By: TJ and Emmeline D'Agostino

Lenten Reflections - TJ D'Agostino

Lord, Who Throughout These Forty Days verses 1-3

Lord, who throughout these forty days,
For us did fast and pray,
Teach us to overcome our sins,
And close by you to stay.

As you with Satan did contend,
And did the vict'ry win,
O give us strength in you to fight,
In you to conquer sin.

As you did hunger and did thirst,
So teach us, gracious Lord,
To die to self, and so to live
By your most holy word.


Filled with the Holy Spirit, Jesus returned from the Jordan and was led by the Spirit into the desert for forty days, to be tempted by the devil. He ate nothing during those days, and when they were over he was hungry. (Lk 4:1-2)

For us, as parents of young children, and for the wider ACE family and its many Catholic educators, our days are full. Full of life, full of children, full of the demands of work and vocation. It can be difficult to find the space to pray without squirming children wiggling in the pew, to focus on our own spiritual preparation alongside instructing our children in the meaning of this season and its practices. In other words, it can be difficult to find our spiritual desert, the place of retreat and solitude, of self-reflection and renunciation to which we are invited to follow Jesus during these 40 days. 

In reflecting upon the lines above, we were drawn to the words “to die to self, and so to live,” from today’s hymn, and to how we experience this in the daily existence of family life as parents and as spouses. 

Life with our four energetic and boisterous daughters is beautiful, but it can be draining. When our three-year-old, whose verbal skills are growing and who seems to exercise them unceasingly, is insistent upon a response (and eye contact) to every comment and observation regardless of whatever else we might be doing, we realize acutely that attention is costly. 

And while this is the normal stuff of parenting young children, and we are blessed with sweet girls whom we love dearly, whining and bickering and not obeying tries our patience, and the normal stress of work and managing the home takes a toll. We get tired and impatient. Yet, we are constantly called to give and love and make little sacrifices for each other and for our daughters. 

The busyness of family life and work – especially for Catholic educators during these past years – can seem like impediments to the spiritual stillness and introspection of the desert. But there is another way to see these places and experiences.

Rather than sources of stress and distraction that prevent us from retreating into the desert to fast and pray, perhaps they – the home and the classroom – are also spiritual deserts, both for us and the children we serve. 

The home and the classroom are places set apart, places of preparation, as the desert was for Jesus before his earthly ministry. And even while they are places of deep joy, they are also places to confront our temptations, our failures to love, and to learn to love more deeply. In this way, the family is a school of love, and so too are our Catholic schools. 

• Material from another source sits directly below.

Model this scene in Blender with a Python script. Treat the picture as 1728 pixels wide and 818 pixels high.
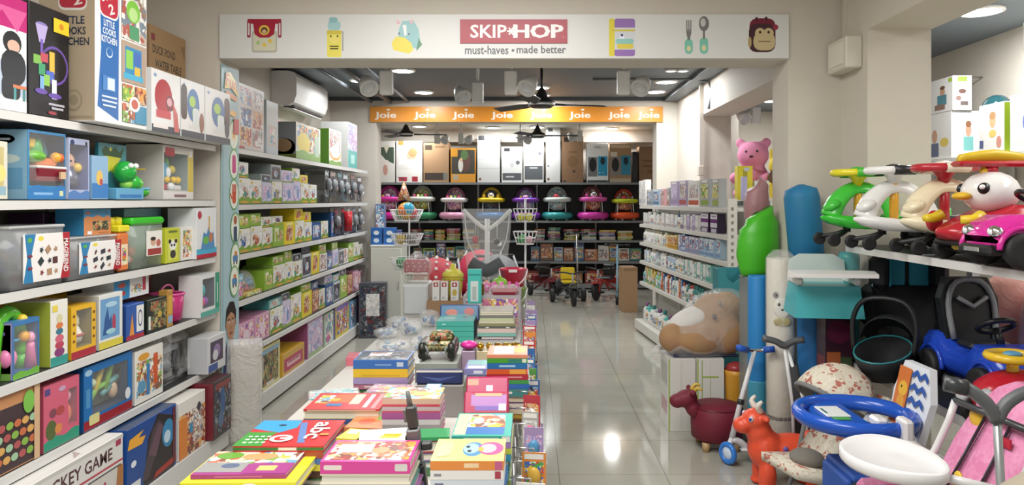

Family is where we bump up against each other in the most natural and difficult of ways. It is often the very ones we love the most who we may fail to love most often: our siblings, our classmates, our spouses, our children, and our students. Temptations to sin abound! But the home and the classroom are also the places where we (both adults and children) form habits of virtue, where we fail, repent, learn, and strive to be better, encouraged in these trials by those who love and accept us. 

Thus, the home and the classroom can be spiritual deserts, even in their fullness. They are places of renunciation, places where we are constantly invited to die to ourselves that we may enter into love more deeply. They are also the places where we prepare our children, fortifying them with faith and love and virtue, for their future vocations. But so too for us as adults. The home is our place of daily retreat, yet also an invitation to give ourselves away more fully, and in doing so, to enter more fully into love and life.

We pray during this Lent that we may find the deserts where we dwell; that we may “die to self, and so to live;” that we prepare well our hearts and the children we serve in Catholic schools for the love and deep joy that we await at the end of this season of hope and new life.